→ **INFORMATION PROVIDED**:
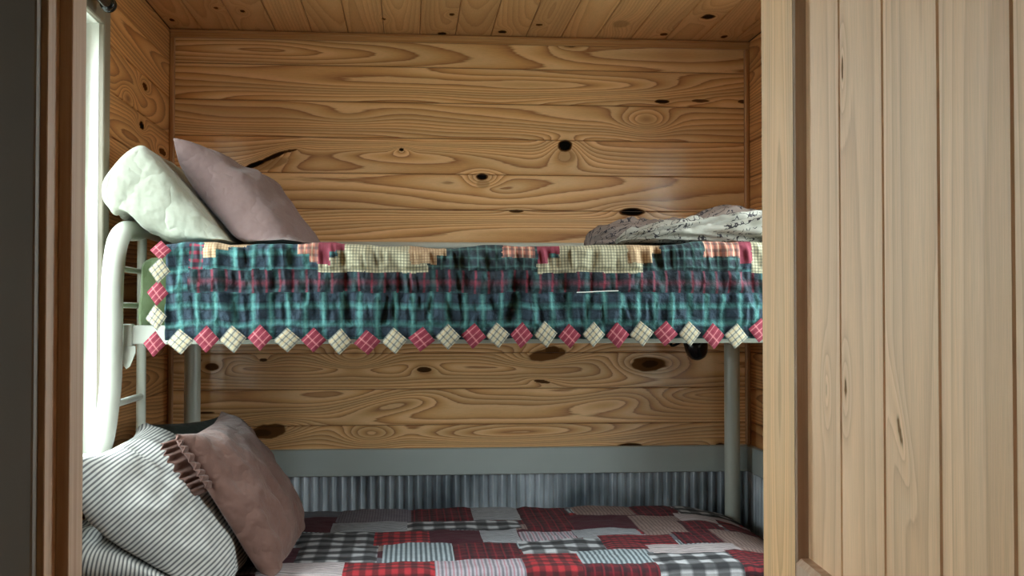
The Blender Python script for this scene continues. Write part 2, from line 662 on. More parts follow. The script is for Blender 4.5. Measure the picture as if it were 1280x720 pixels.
# window openings (same on both side walls)
WY0, WY1 = 2.28, atx(122, 200, XL)[1]
WZ0, WZ1 = 0.87, atx(122, 28, XL)[2]
for side, X, nx, nm in (('left', XL, 1, 1), ('right', XR, -1, 2)):
    kn = []
    if nm == 1:
        for (px, py, a, b, d) in ((177, 157, 0.03, 0.012, 1.0), (181, 108, 0.035, 0.012, 0.6), (203, 190, 0.06, 0.012, 0.6), (160, 120, 0.05, 0.02, 0)):
            p = atx(px, py, XL)
            kn.append((p[1], p[2], a, b, d, 0.0, 4))
    r2 = clip_rows([(YF2, YB, a, b) for (_, _, a, b) in rows], (WY0, WY1, WZ0, WZ1))
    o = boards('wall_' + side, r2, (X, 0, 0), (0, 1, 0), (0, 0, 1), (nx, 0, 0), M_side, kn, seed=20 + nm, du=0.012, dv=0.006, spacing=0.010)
    structure(o)
    # window: jambs, casing, sash frame and pane
    xo = X - nx * 0.10
    mb = MB()
    T = 0.02
    mb.box((X + nx * 0.001, WY0 - T, WZ0 - T), (xo, WY0, WZ1 + T))
    mb.box((X + nx * 0.001, WY1, WZ0 - T), (xo, WY1 + T, WZ1 + T))
    mb.box((X + nx * 0.001, WY0, WZ1), (xo, WY1, WZ1 + T))
    mb.box((X + nx * 0.001, WY0, WZ0 - T), (xo, WY1, WZ0))
    win = structure(mb.build('window_%d' % nm, M_white))
    mb = MB()
    C = 0.062
    x2 = X + nx * 0.016
    mb.box((X, WY0 - C, WZ0 - 0.10), (x2, WY0, WZ1 + C), ch=0.003)
    mb.box((X, WY1, WZ0 - 0.10), (x2, WY1 + C, WZ1 + C), ch=0.003)
    mb.box((X, WY0, WZ1), (x2, WY1, WZ1 + C), ch=0.003)
    mb.box((X, WY0, WZ0 - 0.10), (x2, WY1, WZ0 - 0.022), ch=0.003)
    mb.box((X, WY0, WZ0 - 0.022), (X + nx * 0.03, WY1, WZ0), ch=0.003)
    mb.build('window_casing', M_casing, win)
    mb = MB()
    xa, xb = X - nx * 0.036, X - nx * 0.075
    s = 0.035
    mb.box((xa, WY0, WZ0), (xb, WY0 + s, WZ1), ch=0.003)
    mb.box((xa, WY1 - s, WZ0), (xb, WY1, WZ1), ch=0.003)
    mb.box((xa, WY0 + s, WZ1 - s), (xb, WY1 - s, WZ1), ch=0.003)
    mb.box((xa, WY0 + s, WZ0), (xb, WY1 - s, WZ0 + s), ch=0.003)
    zm = (WZ0 + WZ1) / 2
    mb.box((xa, WY0 + s, zm - 0.018), (xb, WY1 - s, zm + 0.018), ch=0.003)
    mb.build('window_sash', M_white, win)
    mb = MB()
    xc = X - nx * 0.055
    mb.box((xc - 0.002, WY0 + s, WZ0 + s), (xc + 0.002, WY1 - s, zm - 0.018))
    mb.box((xc - 0.002, WY0 + s, zm + 0.018), (xc + 0.002, WY1 - s, WZ1 - s))
    mb.build('window_pane', M_glass, win)
    # outer skin of the wall
    mb = MB()
    xi = X - nx * 0.004
    for (ya, yb, za, zb) in ((YF2, WY0 - T, 0, ZC), (WY1 + T, YB + 0.1, 0, ZC), (WY0 - T, WY1 + T, 0, WZ0 - T), (WY0 - T, WY1 + T, WZ1 + T, ZC)):
        mb.box((xi, ya, za), (xo, yb, zb))
    structure(mb.build('wall_outer_' + side, M_floor))
    # a daylight portal guides the sampling of the sky through this opening
    ld = bpy.data.lights.new('sky_portal', 'AREA')
    ld.shape = 'RECTANGLE'
    ld.size, ld.size_y = WZ1 - WZ0, WY1 - WY0
    ld.cycles.is_portal = True
    lo = bpy.data.objects.new('sky_portal', ld)
    COL.objects.link(lo)
    lo.location = (X - nx * 0.12, (WY0 + WY1) / 2, (WZ0 + WZ1) / 2)
    lo.rotation_euler = Vector((-nx, 0, 0)).to_track_quat('Z', 'Y').to_euler()

# ceiling boards run along the depth of the room
cw = 0.1285
cx0 = at(524.8, 46, YB)[0]
crow = [(YF2, YB, cx0 + cw * i, cx0 + cw * (i + 1)) for i in range(-14, 14)]
crow = [(a, b, max(c, XL), min(d, XR)) for (a, b, c, d) in crow if d > XL and c < XR]
ck = []
for (px, py, a, b, d) in ((303, 14, .02, .008, .9), (565, 18, .016, .01, .8), (553, 42, .02, .016, .9), (628, 40, .02, .016, .95), (674, 31, .014, .012, .85),
                          (505, 45, .014, .012, .8), (885, 21, .03, .022, .95), (830, 43, .02, .014, .8), (480, 24, .012, .008, .6), (590, 47, .012, .01, .7),
                          (776, 30, .05, .03, .3), (905, 46, .02, .012, .8), (270, 10, .015, .008, .6), (215, 25, .02, .008, .8)):
    p = atz(px, py, ZC)
    ck.append((p[1], p[0], a, b, d, 0.0, 3))
o = boards('ceiling', crow, (0, 0, ZC), (0, 1, 0), (1, 0, 0), (0, 0, -1), M_ceil, ck, seed=51, du=0.01, dv=0.004, spacing=0.011, tones=0.10)
structure(o)
mb = MB()
mb.box((XL - 0.12, YF, ZC + 0.004), (XR + 0.12, YB + 0.1, ZC + 0.1))
structure(mb.build('ceiling_deck', M_floor))
mb = MB()
mb.box((-1.6, -1.4, -0.1), (1.8, YB + 0.1, 0.0))
structure(mb.build('floor', M_floor))

# trims
mb = MB()
mb.box((XL, YB - 0.018, ZC - 0.030), (XR, YB, ZC), ch=0.004)
mb.box((XL, YB - 0.024, ZC - 0.012), (XR, YB, ZC - 0.004), ch=0.002)
structure(mb.build('trim_1', M_htrim))
for i, X, nx in ((2, XL, 1), (3, XR, -1)):
    mb = MB()
    mb.box((X, YB - 0.02, Z_RT - 0.001), (X + nx * 0.018, YB, ZC - 0.03), ch=0.004)
    structure(mb.build('trim_%d' % i, M_corner))
mb = MB()
mb.box((XL, YB - 0.030, Z_RB), (XR, YB, Z_RT), ch=0.003)
structure(mb.build('trim_4', M_grey))
for i, X, nx in ((5, XL, 1), (6, XR, -1)):
    mb = MB()
    y1 = YB - 0.022
    if X < 0:
        mb.box((X, WY1 + 0.062, Z_RB), (X + nx * 0.020, y1, Z_RT), ch=0.003)
        mb.box((X, YF2, Z_RB), (X + nx * 0.020, WY0 - 0.062, Z_RT), ch=0.003)
    else:
        mb.box((X, WY1 + 0.062, Z_RB), (X + nx * 0.020, y1, Z_RT), ch=0.003)
        mb.box((X, YF2, Z_RB), (X + nx * 0.020, WY0 - 0.062, Z_RT), ch=0.003)
    structure(mb.build('trim_%d' % i, M_grey))


def corrugated(name, p0, p1, nrm, z0, z1, pitch=0.0335, amp=0.011):
    p0, p1, nrm = np.array(p0, float), np.array(p1, float), np.array(nrm, float)
    Ln = np.linalg.norm(p1 - p0)
    n = int(Ln / pitch * 20)
    s = np.linspace(0, Ln, n)
    prof = amp * np.sin(2 * math.pi * s / pitch + 0.35 * np.sin(2 * math.pi * s / pitch))
    zz = np.linspace(z0, z1, 4)
    P = p0 + (p1 - p0) * (s / Ln)[:, None] + nrm * (prof + amp + 0.002)[:, None]
    V = np.stack([np.column_stack([P, np.full(n, z)]) for z in zz], 1).reshape(-1, 3)
    return structure(fast_mesh(name, V, grid_faces(n, 4), M_metal))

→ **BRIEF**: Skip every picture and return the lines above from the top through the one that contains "r2 = clip_rows([(YF2, YB, a, b)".

→ **FULL OUTPUT**:
The Blender Python script for this scene continues. Write part 2, from line 662 on. More parts follow. The script is for Blender 4.5. Measure the picture as if it were 1280x720 pixels.
# window openings (same on both side walls)
WY0, WY1 = 2.28, atx(122, 200, XL)[1]
WZ0, WZ1 = 0.87, atx(122, 28, XL)[2]
for side, X, nx, nm in (('left', XL, 1, 1), ('right', XR, -1, 2)):
    kn = []
    if nm == 1:
        for (px, py, a, b, d) in ((177, 157, 0.03, 0.012, 1.0), (181, 108, 0.035, 0.012, 0.6), (203, 190, 0.06, 0.012, 0.6), (160, 120, 0.05, 0.02, 0)):
            p = atx(px, py, XL)
            kn.append((p[1], p[2], a, b, d, 0.0, 4))
    r2 = clip_rows([(YF2, YB, a, b) for (_, _, a, b) in rows], (WY0, WY1, WZ0, WZ1))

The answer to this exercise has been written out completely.